BY Author IN immigration law
On the 10th July 2014 the Secretary of State introduced restrictions on in country applications from migrants on the Post Study Work visa and Tier 4 Student visa wishing to switch onto the Tier 1 Entrepreneur visa. These ‘Transitional arrangements’ became effective from the 11th July and represent a significant restriction against speculative or fraudulent Entrepreneur applications. It is evident from these arrangements that the Secretary of State is beginning to phase out this route due to a perceived abuse.
In summary, the new rules maintain that applicants will only be eligible if they can demonstrate to the Secretary of State that they have been continuously engaged in business activity for a period of at least 3 months starting from before the 11th July 2014. It is now mandatory for applicants to be registered as self employed or a director of a UK company, have a business bank account and also have at least 1 business contract. In practice these new rules target those applicants who establish their businesses for the sole purpose of being granted the Entrepreneur visa. This rule change will not affect those applicants who have genuinely been setting up their business during their time in the UK on a post study work visa.

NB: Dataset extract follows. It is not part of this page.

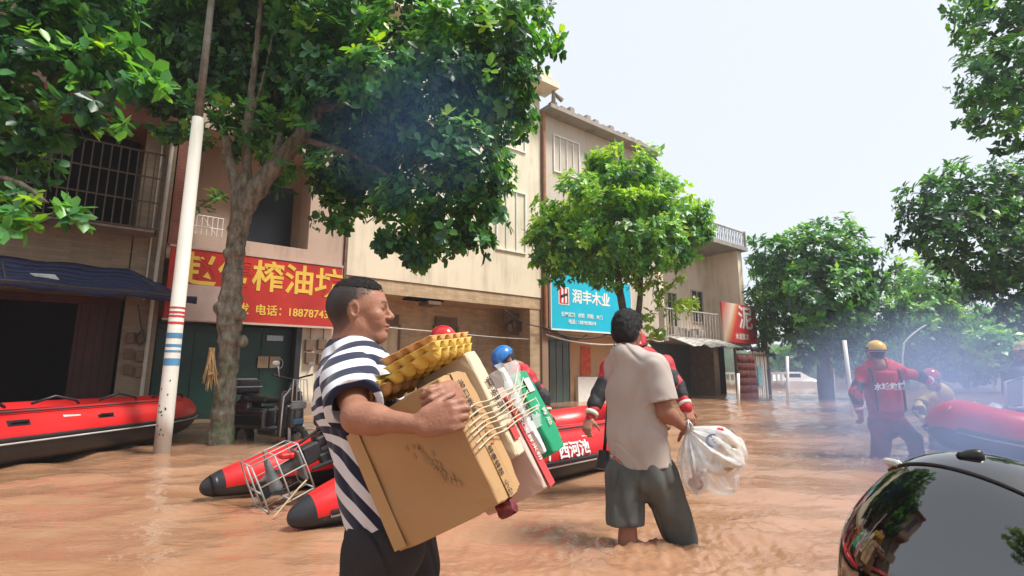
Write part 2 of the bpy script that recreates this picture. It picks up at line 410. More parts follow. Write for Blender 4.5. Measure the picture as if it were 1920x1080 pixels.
def cloth(name, col, var=.12, rough=.85, wr=.5, sc=7.0):
    """woven cloth: long soft creases plus a fine weave"""
    m = mat(name, col, rough, var, 4, spec=.2); nt = m.node_tree; nd = nt.nodes; L = nt.links; p = nd['Principled BSDF']
    crease_bump(m, wr, sc); return m
def crease_bump(m, wr=.5, sc=7.0):
    nt = m.node_tree; nd = nt.nodes; L = nt.links; p = nd['Principled BSDF']
    tc = nd.new('ShaderNodeTexCoord'); mp = nd.new('ShaderNodeMapping'); mp.inputs['Rotation'].default_value = (.4, .5, .3); mp.inputs['Scale'].default_value = (1.0, 1.0, .38); L.new(tc.outputs['Object'], mp.inputs['Vector'])
    n = nd.new('ShaderNodeTexNoise'); n.noise_type = 'RIDGED_MULTIFRACTAL' if hasattr(n, 'noise_type') else n.noise_type; n.inputs['Scale'].default_value = sc; n.inputs['Detail'].default_value = 2.5; n.inputs['Distortion'].default_value = .8; L.new(mp.outputs[0], n.inputs['Vector'])
    b = nd.new('ShaderNodeBump'); b.inputs['Strength'].default_value = wr; b.inputs['Distance'].default_value = .018; L.new(n.outputs['Fac'], b.inputs['Height'])
    n2 = nd.new('ShaderNodeTexNoise'); n2.inputs['Scale'].default_value = 240; L.new(tc.outputs['Object'], n2.inputs['Vector'])
    b2 = nd.new('ShaderNodeBump'); b2.inputs['Strength'].default_value = .25; b2.inputs['Distance'].default_value = .002; L.new(n2.outputs['Fac'], b2.inputs['Height']); L.new(b.outputs[0], b2.inputs['Normal'])
    L.new(b2.outputs[0], p.inputs['Normal'])
def smooth_path(pts, sub=5):
    pts = [Vector(p) for p in pts]; P = []
    for i in range(len(pts)-1):
        p0, p1, p2, p3 = pts[max(i-1, 0)], pts[i], pts[i+1], pts[min(i+2, len(pts)-1)]
        for k in range(sub): t = k/sub; P.append(.5*((2*p1)+(p2-p0)*t+(2*p0-5*p1+4*p2-p3)*t*t+(-p0+3*p1-3*p2+p3)*t**3))
    return P + [pts[-1]]
# ================================================================ the setting: ground, flood water
def structure(o): o['kind'] = 'structure'; return o
g = MB(); g.box(-250, 250, -60, 400, -0.5, -0.36)
structure(g.build('ground', mat('silt', (.16, .10, .06), .9, .3, 2)))

def water_material():
    m = bpy.data.materials.new('flood_water'); m.use_nodes = True; nt = m.node_tree; nd = nt.nodes; L = nt.links
    p = nd['Principled BSDF']; p.inputs['Roughness'].default_value = 0.035; p.inputs['IOR'].default_value = 1.5; p.inputs['Specular IOR Level'].default_value = .5
    tc = nd.new('ShaderNodeTexCoord')
    n = nd.new('ShaderNodeTexNoise'); n.inputs['Scale'].default_value = .55; n.inputs['Detail'].default_value = 6; n.inputs['Distortion'].default_value = 1.2; L.new(tc.outputs['Object'], n.inputs['Vector'])
    cr = nd.new('ShaderNodeMixRGB'); cr.inputs['Color1'].default_value = (.30, .155, .085, 1); cr.inputs['Color2'].default_value = (.375, .22, .14, 1)
    mr = nd.new('ShaderNodeMapRange'); mr.inputs['From Min'].default_value = .35; mr.inputs['From Max'].default_value = .65; L.new(n.outputs['Fac'], mr.inputs['Value']); L.new(mr.outputs[0], cr.inputs['Fac'])
    L.new(cr.outputs[0], p.inputs['Base Color'])
    mp = nd.new('ShaderNodeMapping'); mp.inputs['Scale'].default_value = (1.0, 2.1, 1); mp.inputs['Rotation'].default_value = (0, 0, radians(8)); L.new(tc.outputs['Object'], mp.inputs['Vector'])
    n1 = nd.new('ShaderNodeTexNoise'); n1.inputs['Scale'].default_value = 2.2; n1.inputs['Detail'].default_value = 5; n1.inputs['Roughness'].default_value = .55; n1.inputs['Distortion'].default_value = .9; L.new(mp.outputs[0], n1.inputs['Vector'])
    n2 = nd.new('ShaderNodeTexNoise'); n2.inputs['Scale'].default_value = 11; n2.inputs['Detail'].default_value = 3; L.new(mp.outputs[0], n2.inputs['Vector'])
    b1 = nd.new('ShaderNodeBump'); b1.inputs['Strength'].default_value = .5; b1.inputs['Distance'].default_value = .042; L.new(n1.outputs['Fac'], b1.inputs['Height'])
    b2 = nd.new('ShaderNodeBump'); b2.inputs['Strength'].default_value = .4; b2.inputs['Distance'].default_value = .012; L.new(n2.outputs['Fac'], b2.inputs['Height']); L.new(b1.outputs[0], b2.inputs['Normal'])
    L.new(b2.outputs[0], p.inputs['Normal'])
    return m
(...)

When coupled with the expected restriction in appeals rights brought in by the Immigration Act 2014 which are speculated to commence in autumn 2014, it is essential for entrepreneurs to ensure that their initial application meets all the requirements outlined by the Home Office.
There has been several revealing decision from the Upper Tribunal on different aspects of the Entrepreneur Visa application
Ahmed and Another [2014] UKUT 365 (IAC)
This decision relates to whether a Judge can consider new evidence submitted to the Tribunal that was not initially submitted with the original application.
It was held that s.85A of the Nationality, Immigration and Asylum Act 2002 prevents a Judge from considering an additional documents at the appeal stage because the ‘genuine entrepreneur test’ relates directly to the points based system. This is an opinion not shared by the Secretary of State who generally considers genuineness to be a subjective element in the decision making process. For example, in practice some applicants are called for interviews or requested to submit further documents that are not prerequisites for a successful application. This decision could therefore be construed as being procedurally unfair upon applicants.
Shebl [2014 UKUT 216 (IAC)
In Shebl it was stated that when proving you have business contracts with third parties under paragraph 41-SD of Appendix A, the contract does not need to be set out in one single document. The Tribunal recognised that legally binding contracts can exist in many different forms and that applicants are permitted submit other documents pertaining to the existence of their contracts. It was emphasised that some sort of written documentation should still be provided.
Durrani [2014] UKUT 295 (IAC)
This decision focused upon bank letters which confirm that the an applicant has access to third party funding and the requirement that it must be stated that the bank is not aware of the funds being promised to any other third party apart from the applicant. It was maintained that there is no substantive argument that the requirement under paragraph 41 SD of the Immigration Rules produces an absurd result. Thus, all third party bank letters must contain this provision or the application could be refused.